Vessel

Iran

Not on view

This squat, round vessel has a narrow, flat base and a wide mouth. It is made of a buff clay with reddish brown paint on the interior and exterior. On the exterior, the paint has been reserved to form a zigzag pattern. About one quarter of the original vessel is missing.

This vessel was excavated at Dalma Tepe in northwestern Ian in 1961. Since the excavations were very brief, it is difficult to say much about the site, but it appears to have been a settlement during the Chalcolithic period (ca. 5000-4500 B.C.). The flat base of this vessel suggests it was intended to be placed on a surface, like a table or a floor. The size (the rim is more than five inches in diameter) makes it somewhat too large to be a cup, but perhaps it was intended for use with a straw. Alternatively, it might have been a small bowl, used for solid food.

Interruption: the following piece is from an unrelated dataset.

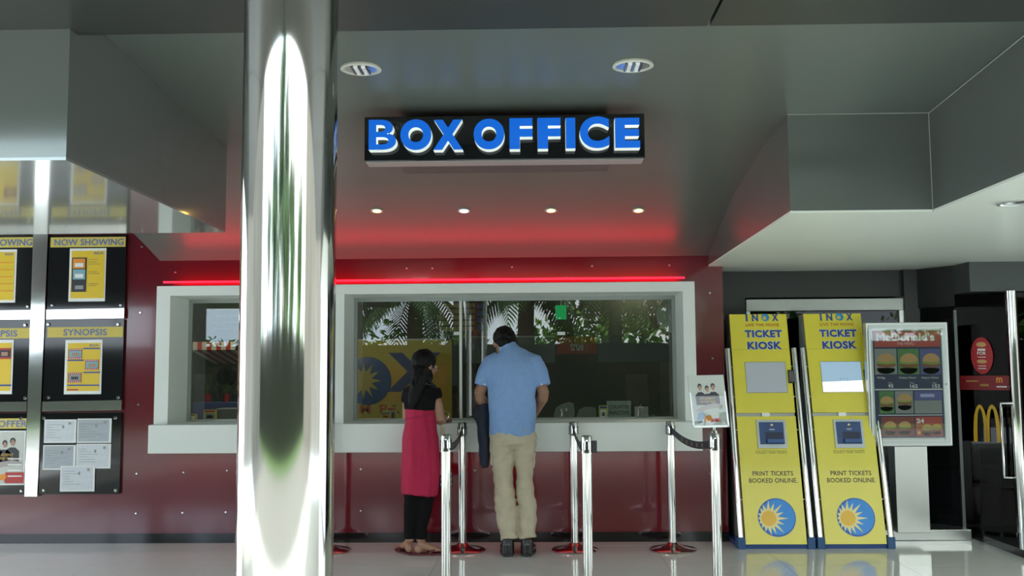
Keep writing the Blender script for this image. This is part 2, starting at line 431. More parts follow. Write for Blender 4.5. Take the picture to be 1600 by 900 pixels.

During the first half of the fifth millennium B.C., pottery of this type (known as ‘Dalma Ware’) was made throughout western Iran, from the Lake Urmia basin in the northwestern to the area around modern Kermanshah, as well as in eastern Iraq. The makers of this pottery were probably transhumant pastoralists, who lived part of the year in permanent valley settlements, such as Dalma Tepe, and part of the year in camps in the Zagros and Caucasus Mountains.